Udon Noodle Salad with Tofu and Spring Vegetables

Serves 4 people


  • 1 14-ounce package Nasoya Organic Extra Firm Tofu, cut into ~3/4-1 inch cubes
  • 3 tablespoons unseasoned rice vinegar (substitute white vinegar)
  • 2 tablespoons low-sodium tamari or soy sauce
  • 2 teaspoons maple syrup or agave
  • ¼ teaspoon garlic powder
  • 1 tablespoon neutral vegetable oil (such as safflower or grapeseed)
  • 1 teaspoon toasted sesame oil (optional, for flavor)
  • 8 ounces Udon, soba, or lo mein noodles
  • 2 heaping cups of vegetables of choice, cut into bite-sized pieces (I used a mix of snow peas and asparagus)
  • ½ cup thinly sliced radish or grated carrot, for crunch
  • Optional toppings: cubed avocado, toasted sesame seeds, chopped peanuts, crushed red pepper flakes, fresh chopped cilantro or mint


  1. Mix the vinegar, tamari, maple syrup, and garlic powder in a mixing bowl. Add the tofu and toss to coat. Allow the tofu to marinate for 10 minutes.
  2. Bring a large pot of water to boil. Add the Udon noodles and cook according to package instructions. 3-4 minutes before the noodles are ready, add your vegetables to the pot to blanch along with the noodles. Drain everything, then rinse it under cold running water to cool it off and stop the vegetables from cooking.

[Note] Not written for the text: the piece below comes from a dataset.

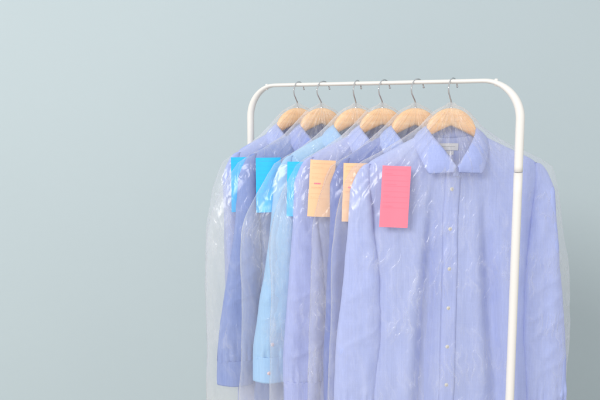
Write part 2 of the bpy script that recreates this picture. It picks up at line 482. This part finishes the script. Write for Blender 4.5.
class Shirt:
    def __init__(s, seed, W=.205, swing_l=-.02, swing_r=.015, sl_w=.058, folds=None, dz=0, cuff_front=False, asym=1.0):
        s.asym = asym
        s.dz = dz; s.cuff_front = cuff_front
        s.seed = seed; s.W = W; s.swl = swing_l; s.swr = swing_r; s.slw = sl_w
        s.folds = folds

    def ztop(s, x, front):
        ax = np.abs(x)
        zs = -.112 - .46 * np.maximum(ax - NECK, 0) - .012 * np.clip((ax - (s.W - .03)) / .03, 0, 2) ** 2.4
        u = np.sqrt(np.clip(1 - (ax / NECK) ** 2, 0, 1))
        return zs - (.068 if front else .014) * u ** (1.0 if front else 1.4)

    def fold(s, x, z, front):
        """folds: out-of-plane displacement of the cloth"""
        sd = s.seed * 7.77 + (0 if front else 50)
        q = np.clip((-.17 - z) / .5, 0, 1.3)
        n = fbm(x * 9 + sd + .8 * z, z * 1.3 + sd, 2) * .006 * smooth(.0, .6, q)
        n += fbm(x * 15 + sd * 3 + z * 2, z * 2.4 + sd, 1) * .0016 * smooth(.0, .3, q)
        n += fbm(x * 14 - z * 9 + sd, z * 7 + x * 5 + sd, 2) * .0018
        if front and s.folds:
            for (x0, slope, sig, amp, q0) in s.folds:
                xc = x0 + slope * (-.17 - z)
                g = np.exp(-((x - xc) / (sig * (.6 + .8 * q))) ** 2)
                n += amp * g * smooth(q0, q0 + .6, q)
        return n

    def y(s, x, z, front=True):
        """surface of the body at x, z"""
        x = np.asarray(x, float); z = np.asarray(z, float)
        zt = s.ztop(x, front); q = np.maximum(zt - z, 0)
        Wz = s.width(z)
        sx = np.clip(np.abs(x) / Wz, 0, 1)
        edge = np.sqrt(np.clip(1 - sx ** 3.2, 0, 1))
        d1 = (.021 if front else .016)
        d = d1 * np.sqrt(np.clip(1 - np.exp(-q / .024), 0, 1)) * (edge * .9 + .1 * (edge > 0))
        ring = np.sqrt(np.clip(1 - (x / NECK) ** 2, 0, 1)) * (.040 if front else .018)
        w = np.exp(-q / .045)
        d = np.maximum(d, d * (1 - w) + ring * w)
        d = np.maximum(d + s.fold(x, z, front) * edge * smooth(0, .05, q), -.010)
        return -d if front else d

    def width(s, z):
        z = np.asarray(z, float)
        q = np.clip((-.18 - z) / .68, 0, 1)
        return s.W - .016 * smooth(0, .22, q) + .012 * smooth(.3, 1, q)

    def build(s, P, psi, mt, mc, label, name_label='w', btn=None):
        btn = btn or M_BUTTON
        root = empty('dress_shirt', P, psi)
        tag(root, label, 'shirt', 'shirts hanging on the rack')
        nx, nz = 121, 150
        sv = np.linspace(-1, 1, nx); sv = np.sign(sv) * (1 - (1 - np.abs(sv)) ** 1.15)
        tv = np.linspace(0, 1, nz) ** 1.25
        V = []; F = []
        for front in (True, False):
            SS, TT = np.meshgrid(sv, tv)
            X0 = SS * s.W
            zt = s.ztop(X0, front)
            zh = -.88 + .05 * SS ** 2 + .0 * X0
            Z = zt + TT * (zh - zt)
            X = SS * s.width(np.where(TT > 0, Z, -.18))
            X = np.where(TT == 0, X0, X)
            Y = s.y(X, Z, front)
            X = np.where(X < 0, X * (1 + (s.asym - 1) * smooth(.06, .19, -X)), X)
            Y[0, np.abs(sv) * s.W >= NECK - 1e-6] = 0
            Y[:, 0] = 0; Y[:, -1] = 0
            off = len(V)
            V += list(zip(X.ravel(), Y.ravel(), Z.ravel()))
            f = grid_faces(nx, nz, off)
            F += f
        body = link('body', V, F, mt, root, weld=2e-4)
        # placket with buttons: sub-parts of the body
        zt0 = -.183
        zz = np.linspace(zt0, -.85, 120); xx = np.linspace(-.0185, .0165, 9)
        XX, ZZ = np.meshgrid(xx, zz)
        YY = s.y(XX, ZZ, True) - .0022
        YY[:, 0] += .002; YY[:, -1] += .0016
        XX = XX + (fbm(ZZ * 8 + s.seed, ZZ * 0, 2) * .0015)
        link('placket', list(zip(XX.ravel(), YY.ravel(), ZZ.ravel())), grid_faces(9, 120), mt, body, solid=.0008)
        for k in range(8):
            z = -.236 - .0905 * k
            if z < -.84: break
            x = -.0025
            y = float(s.y(x, z, True)) - .0022
            s.button(Vector((x, y, z)), (0, -1, 0), body, btn)
        s.collar(root, mc)
        s.sleeve(-1, root, mt, btn); s.sleeve(1, root, mt, btn)
        # neck label inside the back
        lm = M_LABELW if name_label == 'w' else M_LABELD
        a = Acc()

        def lab(w, z0, z1, off, mi):
            xs = np.linspace(-w, w, 9); zs = np.linspace(z0, z1, 5)
            XX, ZZ = np.meshgrid(xs, zs)
            YY = s.y(XX, ZZ, False) - off
            a.add(list(zip(XX.ravel(), YY.ravel(), ZZ.ravel())), grid_faces(9, 5), mi)
        lab(.0225, -.137, -.153, .0022, 0); lab(.015, -.1435, -.1446, .0026, 1)
        lab(.012, -.1545, -.163, .0022, 0)
        link('neck_label', a.v, a.f, [lm, M_LABELT], root, mi=a.m)
        return root

    def button(s, p, n, parent, m, r=.0043):
        n = Vector(n).normalized()
        pts = [p + n * h for h in (-.0004, .0002, .0009, .0014, .0015, .0011, .0010)]
        rr = [r * .8, r, r, r * .86, r * .72, r * .64, 1e-4]
        V, F = sweep(pts, lambda i: rr[i], 18, False)
        a = Acc(); a.add(V, F, 0)
        u = n.orthogonal().normalized(); w = n.cross(u)
        c = p + n * .0012
        for d in (u + w, u - w):
            d = d.normalized() * .0013
            V, F = sweep([c - d, c + n * .0004, c + d], .0004, 6)
            a.add(V, F, 1)
        link('button', a.v, a.f, [m, M_THREAD], parent, mi=a.m)

    def collar(s, root, mc):
        # fold line and outer edge, from the middle of the back round to the front, right-hand half
        U = np.concatenate([np.linspace(0, .86, 60), np.linspace(.86, 1, 12)[1:]])

        def curve(keys):
            ku = [k[0] for k in keys]
            P = np.array([k[1] for k in keys])
            # monotone-ish cubic by catmull on dense samples
            out = []
            pts = catmull([Vector(p) for p in P], 24)
            tt = np.concatenate([np.linspace(ku[i], ku[i + 1], 24, endpoint=False) for i in range(len(ku) - 1)] + [[ku[-1]]])
            A = np.array([tuple(p) for p in pts])
            return np.stack([np.interp(U, tt, A[:, j]) for j in range(3)], 1)
        sd = s.seed
        fold = curve([(0, (0, .022, -.090)), (.22, (.030, .020, -.091)), (.45, (.052, .004, -.098)), (.6, (.051, -.018, -.112)), (.8, (.027, -.044, -.147)), (1, (.0018, -.052, -.182))])
        e1 = curve([(0, (0, .034, -.128)), (.25, (.046, .030, -.128)), (.48, (.084, .006, -.133)), (.62, (.082, -.016, -.148)), (.8, (.067, -.040, -.186)), (.86, (.0585, -.046, -.2005)), (1, (.0585, -.046, -.2005))])
        # the last stretch of the outer edge is straight: point -> middle
        k = U >= .86 - 1e-9
        t = (U[k] - .86) / .14
        pt = np.array((.0585, -.046, -.2005)); md = np.array((.0040, -.052, -.1965))
        e1[k] = pt + (md - pt) * t[:, None]
        nv = 14; tv = np.linspace(0, 1, nv)
        half = []
        for j in range(nv):
            t = tv[j]
            p = fold * (1 - t) + e1 * t
            # roll at the fold, slight belly in the leaf
            out = np.stack([p[:, 0], p[:, 1] * 1.2, 0 * p[:, 0]], 1)
            nrm = np.linalg.norm(out, axis=1)[:, None] + 1e-6
            bulge = .0055 * math.sin(math.pi * t) ** .8 + .001 * math.sin(math.pi * min(1, t * 5) / 2)
            p = p + out / nrm * bulge * (1 - .5 * smooth(.85, 1, U))[:, None]
            p[:, 2] += .0016 * math.sin(math.pi * t)
            half.append(p)
        half = np.array(half)
        half[:, :, 1] += fbm(half[:, :, 0] * 40 + sd, half[:, :, 2] * 40 + sd, 2) * .0008
        stand = []
        neckb = curve([(0, (0, .019, -.126)), (.22, (.030, .017, -.124)), (.45, (.054, .003, -.116)), (.6, (.054, -.014, -.125)), (.8, (.030, -.037, -.164)), (1, (.002, -.046, -.197))])
        for j in range(6):
            t = j / 5
            stand.append(fold * (1 - t) + neckb * t - np.array((0, 0, .0003)))
        stand = np.array(stand)
        V = []; F = []
        for sgn in (1, -1):
            for A in (half, stand):
                B = A.copy(); B[:, :, 0] *= sgn
                if sgn == 1 and A is half: B[:, :, 1] -= .0006
                off = len(V); V += [tuple(p) for p in B.reshape(-1, 3)]
                F += grid_faces(A.shape[1], A.shape[0], off)
        cl = link('collar', V, F, mc, root, weld=1e-5, solid=.0016)
        # band tab and top button just below the closing
        xs = np.linspace(-.0065, .0075, 7); zs = np.linspace(-.183, -.207, 8)
        XX, ZZ = np.meshgrid(xs, zs)
        YY = -.0515 + (XX * 5) ** 2 * .4 + .006 * np.clip((-.192 - ZZ) / .015, 0, 1) + .002 * np.sin(XX * 300)
        link('collar_band_tab', list(zip(XX.ravel(), YY.ravel(), ZZ.ravel())), grid_faces(7, 8), mc, cl, solid=.0015)

    def sleeve_ring(s, sg, z, inset=0):
        """x centre, y centre, half width, half depth of the sleeve at height z (arrays)"""
        z = np.asarray(z, float)
        W = s.W
        z0 = -.112 - .46 * (W - .012 - NECK) - .004
        xo = W - .012 + .042 * np.clip((z0 - z) / .06, 0, 1) ** .45
        xo = np.minimum(xo, W + .030) + .012 * smooth(-.22, -.7, z)
        xi = np.interp(-z, [-z0, .215, .25, .33, .45, .60, .76], [W - .014, W - .014, W - .016, W - .028, W - .048, W - .060, W - .052])
        xi = np.maximum(xi, xo - 2 * s.slw)
        f = smooth(-.18, -.75, z)
        sw = (s.swl if sg < 0 else s.swr)
        xc = (xo + xi) / 2 * sg + sw * f + (W * (1 - s.asym) if sg < 0 else 0)
        hw = np.maximum((xo - xi) / 2, .003)
        yc = -.004 - .008 * smooth(-.18, -.34, z) + .006 * smooth(-.45, -.65, z)
        hd = .006 + .013 * smooth(z0, -.27, z)
        return xc, yc, hw, hd

    def sleeve(s, sg, root, mt, btn):
        na = 72
        aa = np.linspace(0, 2 * np.pi, na, endpoint=False)
        z0 = -.112 - .46 * (s.W - .012 - NECK) - .004
        z = np.concatenate([z0 - (.235 + z0) * np.linspace(0, 1, 22) ** 1.8, np.linspace(-.239, -.690 + s.dz, 120)])
        sd = s.seed * 3.1 + (20 if sg > 0 else 0)

        def rings(z, extra=0, crumple=1, gather=1):
            xc, yc, hw, hd = s.sleeve_ring(sg, z)
            A, Z = np.meshgrid(aa, z)
            ca, sa = np.cos(A), np.sin(A)
            X = xc[:, None] + (hw[:, None] + extra) * np.sign(ca) * np.abs(ca) ** .8
            Y = yc[:, None] + (hd[:, None] + extra) * np.sign(sa) * np.abs(sa) ** .9
            ff = smooth(-.19, -.32, Z)
            n = fbm(X * 17 + sd, Z * 2.0 + sd * 2, 2) * .0075 + fbm(X * 20 + Z * 16 + sd, Z * 14 - X * 8, 2) * .0036 * crumple
            n += ridge(X * 10 - Z * 8 + sd, Z * 9 + sd, 1) * .003 * crumple * smooth(-.3, -.5, Z)
            n = n * ff
            Y = Y + n * np.sign(sa) * np.abs(sa) ** .5
            X = X + fbm(Z * 9 + sd, Z * 0 + (ca > 0) * 7.1, 2) * .002 * ff
            Zw = Z.copy()
            return X, Y, Zw
        X, Y, Z = rings(z)
        # pleats into the cuff
        g = smooth(-.62 + s.dz, -.69 + s.dz, Z)
        Y = Y - g * .0025 * np.sin(X * 420) * np.sign(-np.sin(np.meshgrid(aa, z)[0]))
        sl = link('sleeve', list(zip(X.ravel(), Y.ravel(), Z.ravel())), grid_faces(na, len(z), 0, True), mt, root)
        # cuff
        zc = np.linspace(-.688, -.752, 18) + s.dz
        X, Y, Z = rings(zc, .0016, .25)
        xm = X.mean(1, keepdims=True); X = xm + (X - xm) * (.93 - .02 * np.linspace(0, 1, 18)[:, None])
        Z = Z + (X - xm) * .06 * sg
        link('cuff', list(zip(X.ravel(), Y.ravel(), Z.ravel())), grid_faces(na, 18, 0, True), mt, sl, solid=.0018)
        for zb, dx in ((-.724 + s.dz, .25 * sg), (-.655 + s.dz, .12 * sg)):
            xc, yc, hw, hd = s.sleeve_ring(sg, np.array([zb]))
            xb = xc[0] + dx * hw[0]
            src = (X, Y, Z) if zb < -.69 + s.dz else rings(np.array([zb]))
            i = np.argmin((src[0] - xb) ** 2 + (src[2] - zb) ** 2 + ((src[1] > yc[0]) if s.cuff_front else (src[1] < yc[0])) * 1.0)
            p = Vector((src[0].ravel()[i], src[1].ravel()[i] + (-.0014 if s.cuff_front else .0014), src[2].ravel()[i]))
            s.button(p, (0, -1 if s.cuff_front else 1, 0), sl, btn, .0045)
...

Allow it to drain again.
  3. While the noodles and veggies cook, add your vegetable and sesame oils to a large frying pan over medium-high heat. Using a slotted spoon, remove the tofu from its marinade and add it to the frying pan, reserving the marinade. Cook the tofu for about 6 minutes, stirring as you go to ensure that the tofu browns a little on each side.
  4. Add your cool noodles and veggies to a mixing bowl, along with your radishes or carrots (or another crunchy addition). When the tofu is ready, add it to the noodles. Pour the reserved marinade over the mixture and toss well to combine.
  5. Season to taste with extra tamari if needed, and add any additional flourishes (avocado, herbs, chopped peanuts, sesame seeds) that you like. Serve right away, or store in an airtight container in the fridge for up to 3 days and enjoy cold.